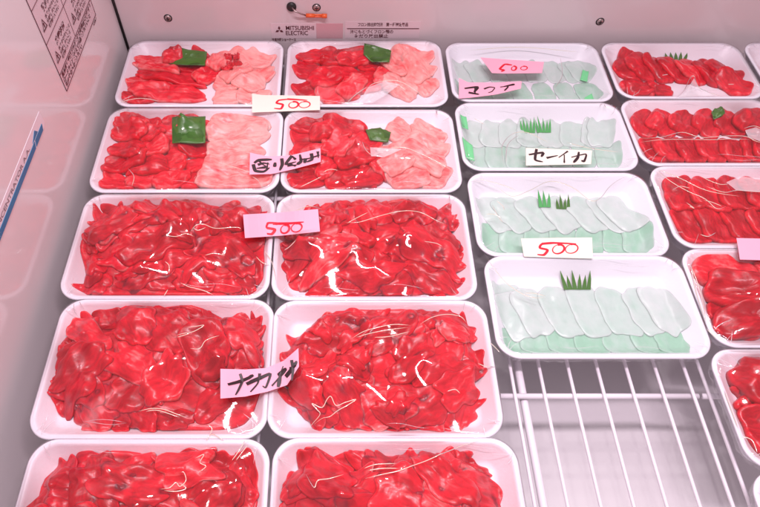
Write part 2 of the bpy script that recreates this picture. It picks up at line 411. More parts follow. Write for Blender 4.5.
# screws, sensor and cable on the back wall
def on_back(px, py, d=0.0):                # photo point on the back wall
    t = (py - PY) / F_PX; s = math.sin(TH); c = math.cos(TH); y = BY - d
    k = y / (c - s * t)
    return Vector(((px - PX) / F_PX * k, y, H0 - k * (s + c * t)))
def disc(name, p, r, d, mat, n=20, dome=.4):
    V = []; rings = [(1, 0), (1, d * .6), (.8, d), (.3, d * (1 + dome))]
    for q, dd in rings:
        for k in range(n):
            a = 2 * math.pi * k / n; V.append((p.x + r * q * math.cos(a), p.y - dd, p.z + r * q * math.sin(a)))
    Fc = [(i * n + k, i * n + (k + 1) % n, (i + 1) * n + (k + 1) % n, (i + 1) * n + k) for i in range(3) for k in range(n)] + [tuple(3 * n + k for k in range(n))]
    mb = MB(); mb.add(V, Fc); o = fz(mb, name, mat, True); return o
for px, py in ((168, 17.5), (600, 21), (316.5, 7)):
    p = on_back(px, py); o = disc('screw', p, .0042, .0015, M['metal'])
    mb = MB(); mb.box(p.x - .0024, p.x + .0024, p.y - .0029, p.y - .0022, p.z - .0004, p.z + .0004)
    mb.box(p.x - .0004, p.x + .0004, p.y - .0032, p.y - .0023, p.z - .0024, p.z + .0024)
    q = mb.build('cross_slot', M['dark_rubber'], o)
    disc('washer', p, .0054, .0005, M['dark_rubber'])
p = on_back(291.5, 6); disc('cable_grommet', p, .0062, .003, M['dark_rubber'])
a = on_back(292, 7, .004); b = on_back(300, 13, .007); c = on_back(306, 15, .004); d = on_back(327, 15.5, .004)
m = MB(); m.tube([a, a * .6 + b * .4 + Vector((0, -.003, 0)), b, c], .0010, 8); fz(m, 'sensor_cable', M['metal'], True)
m = MB(); m.tube([c + Vector((0, 0, .0012)), d + Vector((0, 0, .0012))], .0012, 8); m.tube([c - Vector((0, 0, .0012)), d - Vector((0, 0, .0012))], .0012, 8)
m.tube([c, c * .6 + d * .4], .0026, 10); m.tube([c * .25 + d * .75, d], .0028, 10); fz(m, 'cable_connector', M['orange'], True)

# ---- printed matter
def text_mesh(body, size, name, mat, place, width=None, bold=0.0):
    cu = bpy.data.curves.new('text', 'FONT'); cu.body = body; cu.size = size; cu.offset = bold
    to = bpy.data.objects.new('text', cu); COL.objects.link(to)
    bpy.context.view_layer.update(); dg = bpy.context.evaluated_depsgraph_get()
    me = bpy.data.meshes.new_from_object(to.evaluated_get(dg))
    bpy.data.objects.remove(to)

    xs = [v.co.x for v in me.vertices]; x0, x1 = min(xs), max(xs); k = (width / (x1 - x0)) if width else 1
    for v in me.vertices: v.co = place((v.co.x - x0) * k, v.co.y)
    me.materials.append(mat); me.name = name
    o = bpy.data.objects.new(name, me); COL.objects.link(o); o.parent = FZ; o.location = off
    return o
def back_text(body, px, py, wpx, hpx, mat, bold=0):
    p = on_back(px, py, .0006); q = on_back(px + wpx, py, .0006); h = abs(on_back(px, py - hpx).z - p.z)
    return text_mesh(body, h * 1.35, 'printed_text', mat, lambda x, y: (p.x + x, p.y, p.z + y), q.x - p.x, bold)
def back_quad(name, x0, y0, x1, y1, mat, d=.0003):
    a = on_back(x0, y1, d); b = on_back(x1, y0, d)
    mb = MB(); mb.box(a.x, b.x, BY - d, BY + .0002 - .0003 + .0001, a.z, b.z); return fz(mb, name, mat)
back_quad('logo_sticker', 272, 23, 316, 38, M['label_film'])
back_quad('colour_strip', 316.6, 23, 343, 38, M['label_pink'])
back_quad('notice_sticker', 345, 21, 421, 38, M['label_film'])
back_text('MITSUBISHI', 286, 29.5, 28, 4.6, M['print_ink'], .00012)
back_text('ELECTRIC', 286, 34.6, 22, 4.6, M['print_ink'], .00012)
mb = MB(); p = on_back(279.3, 29.7, .0008); r = .0060
for a in (90, 210, 330):
    u = Vector((math.cos(math.radians(a)), 0, math.sin(math.radians(a)))); v = Vector((-u.z, 0, u.x))
    mb.add([p + u * .0002, p + u * r * .5 + v * r * .29, p + u * r, p + u * r * .5 - v * r * .29], [(0, 1, 2, 3)])
fz(mb, 'three_diamond_emblem', M['print_ink'])
back_text('フロン排出抑制法　第一種特定製品', 358, 25.6, 50, 3.2, M['print_ink'], .0001)
mb = MB(); a = on_back(347, 28, .0008); b = on_back(419, 28.6, .0008); mb.box(a.x, b.x, a.y, a.y + .0003, b.z, a.z); fz(mb, 'printed_rule', M['print_ink'])
back_text('法にもとづくフロン類の', 350, 32.7, 43, 3.2, M['print_ink'], .0001)
back_text('みだり放出禁止', 354, 37, 34, 3.2, M['print_ink'], .0001)
back_text('冷凍冷蔵ショーケース', 272, 40.3, 24, 2.6, M['print_ink'], .0001)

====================

§ Short problem
Reproduce the full material exactly, excluding the pictures.

§ Output for this task
Write part 2 of the bpy script that recreates this picture. It picks up at line 411. More parts follow. Write for Blender 4.5.
# screws, sensor and cable on the back wall
def on_back(px, py, d=0.0):                # photo point on the back wall
    t = (py - PY) / F_PX; s = math.sin(TH); c = math.cos(TH); y = BY - d
    k = y / (c - s * t)
    return Vector(((px - PX) / F_PX * k, y, H0 - k * (s + c * t)))
def disc(name, p, r, d, mat, n=20, dome=.4):
    V = []; rings = [(1, 0), (1, d * .6), (.8, d), (.3, d * (1 + dome))]
    for q, dd in rings:
        for k in range(n):
            a = 2 * math.pi * k / n; V.append((p.x + r * q * math.cos(a), p.y - dd, p.z + r * q * math.sin(a)))
    Fc = [(i * n + k, i * n + (k + 1) % n, (i + 1) * n + (k + 1) % n, (i + 1) * n + k) for i in range(3) for k in range(n)] + [tuple(3 * n + k for k in range(n))]
    mb = MB(); mb.add(V, Fc); o = fz(mb, name, mat, True); return o
for px, py in ((168, 17.5), (600, 21), (316.5, 7)):
    p = on_back(px, py); o = disc('screw', p, .0042, .0015, M['metal'])
    mb = MB(); mb.box(p.x - .0024, p.x + .0024, p.y - .0029, p.y - .0022, p.z - .0004, p.z + .0004)
    mb.box(p.x - .0004, p.x + .0004, p.y - .0032, p.y - .0023, p.z - .0024, p.z + .0024)
    q = mb.build('cross_slot', M['dark_rubber'], o)
    disc('washer', p, .0054, .0005, M['dark_rubber'])
p = on_back(291.5, 6); disc('cable_grommet', p, .0062, .003, M['dark_rubber'])
a = on_back(292, 7, .004); b = on_back(300, 13, .007); c = on_back(306, 15, .004); d = on_back(327, 15.5, .004)
m = MB(); m.tube([a, a * .6 + b * .4 + Vector((0, -.003, 0)), b, c], .0010, 8); fz(m, 'sensor_cable', M['metal'], True)
m = MB(); m.tube([c + Vector((0, 0, .0012)), d + Vector((0, 0, .0012))], .0012, 8); m.tube([c - Vector((0, 0, .0012)), d - Vector((0, 0, .0012))], .0012, 8)
m.tube([c, c * .6 + d * .4], .0026, 10); m.tube([c * .25 + d * .75, d], .0028, 10); fz(m, 'cable_connector', M['orange'], True)

# ---- printed matter
def text_mesh(body, size, name, mat, place, width=None, bold=0.0):
    cu = bpy.data.curves.new('text', 'FONT'); cu.body = body; cu.size = size; cu.offset = bold
    to = bpy.data.objects.new('text', cu); COL.objects.link(to)
    bpy.context.view_layer.update(); dg = bpy.context.evaluated_depsgraph_get()
    me = bpy.data.meshes.new_from_object(to.evaluated_get(dg))
    bpy.data.objects.remove(to)

    xs = [v.co.x for v in me.vertices]; x0, x1 = min(xs), max(xs); k = (width / (x1 - x0)) if width else 1
    for v in me.vertices: v.co = place((v.co.x - x0) * k, v.co.y)
    me.materials.append(mat); me.name = name
    o = bpy.data.objects.new(name, me); COL.objects.link(o); o.parent = FZ; o.location = off
    return o
def back_text(body, px, py, wpx, hpx, mat, bold=0):
    p = on_back(px, py, .0006); q = on_back(px + wpx, py, .0006); h = abs(on_back(px, py - hpx).z - p.z)
    return text_mesh(body, h * 1.35, 'printed_text', mat, lambda x, y: (p.x + x, p.y, p.z + y), q.x - p.x, bold)
def back_quad(name, x0, y0, x1, y1, mat, d=.0003):
    a = on_back(x0, y1, d); b = on_back(x1, y0, d)
    mb = MB(); mb.box(a.x, b.x, BY - d, BY + .0002 - .0003 + .0001, a.z, b.z); return fz(mb, name, mat)
back_quad('logo_sticker', 272, 23, 316, 38, M['label_film'])
back_quad('colour_strip', 316.6, 23, 343, 38, M['label_pink'])
back_quad('notice_sticker', 345, 21, 421, 38, M['label_film'])
back_text('MITSUBISHI', 286, 29.5, 28, 4.6, M['print_ink'], .00012)
back_text('ELECTRIC', 286, 34.6, 22, 4.6, M['print_ink'], .00012)
mb = MB(); p = on_back(279.3, 29.7, .0008); r = .0060
for a in (90, 210, 330):
    u = Vector((math.cos(math.radians(a)), 0, math.sin(math.radians(a)))); v = Vector((-u.z, 0, u.x))
    mb.add([p + u * .0002, p + u * r * .5 + v * r * .29, p + u * r, p + u * r * .5 - v * r * .29], [(0, 1, 2, 3)])
fz(mb, 'three_diamond_emblem', M['print_ink'])
back_text('フロン排出抑制法　第一種特定製品', 358, 25.6, 50, 3.2, M['print_ink'], .0001)
mb = MB(); a = on_back(347, 28, .0008); b = on_back(419, 28.6, .0008); mb.box(a.x, b.x, a.y, a.y + .0003, b.z, a.z); fz(mb, 'printed_rule', M['print_ink'])
back_text('法にもとづくフロン類の', 350, 32.7, 43, 3.2, M['print_ink'], .0001)
back_text('みだり放出禁止', 354, 37, 34, 3.2, M['print_ink'], .0001)
back_text('冷凍冷蔵ショーケース', 272, 40.3, 24, 2.6, M['print_ink'], .0001)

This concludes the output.